From Trinity to the Tropics - Andrew Lorey

From Trinity to the Tropics - Andrew Lorey

  • Trinity College and Andrew
    Left: Trinity College. Right: Andrew Lorey on Tanna Island, Vanuatu.

Andrew Lorey (Trinity 2015) describes how the opportunities and experiences he gained at Cambridge were vital to securing a job at Bernice Pauahi Bishop Museum, Hawai‘i.

Aloha shirts and sandals have taken the place of tuxedos and gowns, and lū‘au have taken the place of Sunday roasts.

In many respects, a desire for exploration led me to enrol in a Master of Philosophy course in Archaeological Heritage and Museums at Trinity College, Cambridge. Having contributed to field-based research projects in the deserts of north-western Peru and in the volcanic islands of the Vanuatu archipelago, I had already enjoyed the thrills of geographical and archaeological exploration prior to settling in Cambridge. Yet when I began to consider pursuing postgraduate study, I found myself undeniably intrigued by the prospects of experiencing British culture and encountering Cambridge’s rich history first-hand. I could imagine no better environment in which to interrogate new theories, ideas and scholarship, and I was ecstatic when I learned in February 2015 that my application for admission had been successful at Trinity.

Cambridge: a place for growth

As I had anticipated, I discovered a wide variety of new archaeological and anthropological perspectives through my coursework at Cambridge, and I became familiar with scholarly literature in growing sub-fields like heritage studies and museum anthropology. I quickly learned that heritage studies and museology—concerned as they are with the intricacies of historic preservation, cultural maintenance and audience reception—necessitated specialised vocabularies and required a high degree of interpretive flexibility. Discussions with my professors and my peers frequently challenged my pre-existing notions about anthropological theory and practice, and such intellectual stimulation enabled me to critically reflect upon my own limitations and biases as a researcher. This reflection, in turn, helped me develop a more nuanced appreciation of archaeology’s disciplinary complexities and taught me to trust in my own abilities as an anthropological archaeologist.

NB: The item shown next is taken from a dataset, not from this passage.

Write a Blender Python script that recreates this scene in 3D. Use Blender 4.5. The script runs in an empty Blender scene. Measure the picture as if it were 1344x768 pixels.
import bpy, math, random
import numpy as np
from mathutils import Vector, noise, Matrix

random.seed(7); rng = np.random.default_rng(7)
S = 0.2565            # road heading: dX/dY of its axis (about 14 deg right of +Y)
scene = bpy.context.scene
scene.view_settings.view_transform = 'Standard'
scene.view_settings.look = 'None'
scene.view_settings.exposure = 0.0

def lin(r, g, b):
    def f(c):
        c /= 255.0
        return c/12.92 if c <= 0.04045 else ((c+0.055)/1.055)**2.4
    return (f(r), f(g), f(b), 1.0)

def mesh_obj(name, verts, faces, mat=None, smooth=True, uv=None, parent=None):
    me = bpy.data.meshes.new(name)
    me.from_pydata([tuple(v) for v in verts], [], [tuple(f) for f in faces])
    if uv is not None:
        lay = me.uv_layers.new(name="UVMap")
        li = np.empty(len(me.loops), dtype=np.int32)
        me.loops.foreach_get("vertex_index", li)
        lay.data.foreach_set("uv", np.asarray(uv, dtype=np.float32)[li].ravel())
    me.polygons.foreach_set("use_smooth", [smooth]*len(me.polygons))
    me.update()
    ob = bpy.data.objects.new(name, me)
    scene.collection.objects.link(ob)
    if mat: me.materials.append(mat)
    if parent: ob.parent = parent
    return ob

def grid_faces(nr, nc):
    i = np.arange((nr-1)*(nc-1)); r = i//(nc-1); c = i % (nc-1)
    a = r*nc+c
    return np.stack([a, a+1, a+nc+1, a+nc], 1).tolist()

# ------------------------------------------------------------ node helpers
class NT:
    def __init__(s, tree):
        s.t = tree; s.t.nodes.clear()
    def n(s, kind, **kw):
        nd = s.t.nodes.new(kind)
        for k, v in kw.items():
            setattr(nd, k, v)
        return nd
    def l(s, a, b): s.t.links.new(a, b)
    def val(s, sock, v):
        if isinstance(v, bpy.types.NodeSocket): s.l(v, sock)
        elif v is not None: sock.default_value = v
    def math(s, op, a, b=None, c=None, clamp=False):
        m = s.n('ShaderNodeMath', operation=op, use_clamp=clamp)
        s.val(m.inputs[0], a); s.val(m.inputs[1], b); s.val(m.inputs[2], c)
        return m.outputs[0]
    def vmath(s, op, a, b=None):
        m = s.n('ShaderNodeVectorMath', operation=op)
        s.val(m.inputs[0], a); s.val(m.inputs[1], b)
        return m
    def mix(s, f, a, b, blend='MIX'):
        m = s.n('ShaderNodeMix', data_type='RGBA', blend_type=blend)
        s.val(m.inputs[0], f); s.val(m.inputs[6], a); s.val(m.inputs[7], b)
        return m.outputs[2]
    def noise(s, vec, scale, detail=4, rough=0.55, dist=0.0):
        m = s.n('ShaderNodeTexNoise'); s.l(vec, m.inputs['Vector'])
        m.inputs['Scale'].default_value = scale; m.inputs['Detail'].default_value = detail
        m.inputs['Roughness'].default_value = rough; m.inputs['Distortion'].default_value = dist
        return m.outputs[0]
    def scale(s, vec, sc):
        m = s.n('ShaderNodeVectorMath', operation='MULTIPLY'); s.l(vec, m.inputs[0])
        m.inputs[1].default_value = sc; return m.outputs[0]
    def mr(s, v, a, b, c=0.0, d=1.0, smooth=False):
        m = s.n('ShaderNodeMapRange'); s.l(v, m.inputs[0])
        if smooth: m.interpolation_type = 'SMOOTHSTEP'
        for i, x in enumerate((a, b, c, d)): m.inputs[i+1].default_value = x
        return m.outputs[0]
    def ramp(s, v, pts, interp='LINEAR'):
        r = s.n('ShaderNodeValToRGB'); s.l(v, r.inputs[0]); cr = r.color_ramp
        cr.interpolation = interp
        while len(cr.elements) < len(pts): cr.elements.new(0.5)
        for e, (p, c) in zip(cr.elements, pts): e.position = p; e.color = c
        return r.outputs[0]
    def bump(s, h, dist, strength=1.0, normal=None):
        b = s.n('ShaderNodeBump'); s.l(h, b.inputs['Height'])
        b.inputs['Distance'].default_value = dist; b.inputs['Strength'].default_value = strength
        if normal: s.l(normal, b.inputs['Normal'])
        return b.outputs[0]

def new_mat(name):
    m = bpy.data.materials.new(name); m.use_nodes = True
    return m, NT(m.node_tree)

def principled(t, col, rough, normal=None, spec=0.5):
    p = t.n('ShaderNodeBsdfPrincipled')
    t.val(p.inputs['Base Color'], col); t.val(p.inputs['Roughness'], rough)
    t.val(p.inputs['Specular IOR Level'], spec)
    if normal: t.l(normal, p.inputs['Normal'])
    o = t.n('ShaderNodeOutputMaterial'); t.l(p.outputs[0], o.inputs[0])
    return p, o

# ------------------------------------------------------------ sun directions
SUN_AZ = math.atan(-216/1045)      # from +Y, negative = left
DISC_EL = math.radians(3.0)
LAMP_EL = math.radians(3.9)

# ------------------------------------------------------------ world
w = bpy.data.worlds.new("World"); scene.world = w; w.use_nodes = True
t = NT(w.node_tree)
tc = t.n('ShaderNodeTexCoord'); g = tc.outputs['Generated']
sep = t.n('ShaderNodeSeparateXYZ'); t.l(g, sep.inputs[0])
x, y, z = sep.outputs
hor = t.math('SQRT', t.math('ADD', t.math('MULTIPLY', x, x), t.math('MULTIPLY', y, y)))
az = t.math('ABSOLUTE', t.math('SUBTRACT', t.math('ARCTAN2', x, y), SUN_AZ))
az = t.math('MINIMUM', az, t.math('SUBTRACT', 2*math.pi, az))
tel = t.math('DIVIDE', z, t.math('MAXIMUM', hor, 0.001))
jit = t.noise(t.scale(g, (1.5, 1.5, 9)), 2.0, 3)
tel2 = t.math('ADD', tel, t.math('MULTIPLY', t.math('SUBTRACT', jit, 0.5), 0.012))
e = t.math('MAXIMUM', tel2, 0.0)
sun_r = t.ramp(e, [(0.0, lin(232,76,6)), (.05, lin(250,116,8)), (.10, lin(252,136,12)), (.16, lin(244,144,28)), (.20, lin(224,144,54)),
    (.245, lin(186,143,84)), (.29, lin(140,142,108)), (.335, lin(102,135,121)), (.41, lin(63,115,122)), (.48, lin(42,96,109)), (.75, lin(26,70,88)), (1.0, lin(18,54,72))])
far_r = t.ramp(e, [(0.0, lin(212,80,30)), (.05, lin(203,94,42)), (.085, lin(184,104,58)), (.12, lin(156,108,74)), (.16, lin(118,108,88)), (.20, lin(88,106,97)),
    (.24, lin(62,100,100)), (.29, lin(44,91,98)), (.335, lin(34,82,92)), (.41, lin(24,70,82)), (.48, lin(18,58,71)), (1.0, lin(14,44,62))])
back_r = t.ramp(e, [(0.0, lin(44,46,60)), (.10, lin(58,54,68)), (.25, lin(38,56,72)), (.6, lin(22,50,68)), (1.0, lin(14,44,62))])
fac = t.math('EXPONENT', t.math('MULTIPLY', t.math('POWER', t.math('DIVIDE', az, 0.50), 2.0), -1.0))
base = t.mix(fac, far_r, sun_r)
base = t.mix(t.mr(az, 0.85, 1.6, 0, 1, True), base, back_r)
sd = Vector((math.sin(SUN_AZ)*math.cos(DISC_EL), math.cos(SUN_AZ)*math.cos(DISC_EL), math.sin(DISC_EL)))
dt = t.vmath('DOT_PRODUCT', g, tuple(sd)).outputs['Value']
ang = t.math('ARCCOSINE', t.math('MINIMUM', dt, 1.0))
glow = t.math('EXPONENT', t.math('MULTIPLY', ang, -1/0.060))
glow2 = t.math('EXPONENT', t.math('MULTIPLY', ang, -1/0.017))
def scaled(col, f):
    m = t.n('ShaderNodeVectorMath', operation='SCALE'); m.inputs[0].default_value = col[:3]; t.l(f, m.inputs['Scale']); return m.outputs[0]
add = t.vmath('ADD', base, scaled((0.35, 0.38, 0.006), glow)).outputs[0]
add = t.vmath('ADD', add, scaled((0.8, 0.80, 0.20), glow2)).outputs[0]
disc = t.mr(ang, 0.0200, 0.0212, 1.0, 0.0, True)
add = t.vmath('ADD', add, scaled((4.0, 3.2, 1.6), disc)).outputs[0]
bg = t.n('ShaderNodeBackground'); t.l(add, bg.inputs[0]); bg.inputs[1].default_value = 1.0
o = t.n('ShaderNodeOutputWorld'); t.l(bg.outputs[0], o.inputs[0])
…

Outside the classrooms, libraries and lecture halls, my day-to-day life at Cambridge also allowed me to grow as a person. Never before had I come into contact with so many different people from so many diverse backgrounds, let alone so many people with inquisitive minds and rapacious intellectual appetites. Whether I was eating lunch with a theoretical physicist or playing basketball with a philosopher, I encountered new schools of thought and new ways of thinking at every turn. One of the most beautiful things about Cambridge was the fact that learning seeped into every aspect of life, from the halls of Trinity and the gardens of St John’s to the bus stops on St Andrew’s Street and the restaurants on Mill Road. No matter where I went, knowledge seemed to surround me.

  • Museum of Archaeology and Anthropology

Cambridge: a place for opportunity

Although simply living within Cambridge’s city limits represented an invaluable opportunity, I found no end of stimulating volunteer and extracurricular activities to occupy what free time I had. As a student in archaeology, I sought out opportunities to work with the Museum of Archaeology and Anthropology’s world-class research collections. Fortunately for me, staff members accommodated my research ambitions and encouraged me to study archaeological and ethnological artefacts that directly related to my previous research experiences in Vanuatu. Over the course of nine months, I joyfully analysed, photographed, rehoused and catalogued over 200 objects and archival documents, an experience that provided me with an extended taste of museum collections work and taught me a great deal about the knowledge and skills required to effectively manage and curate museum materials.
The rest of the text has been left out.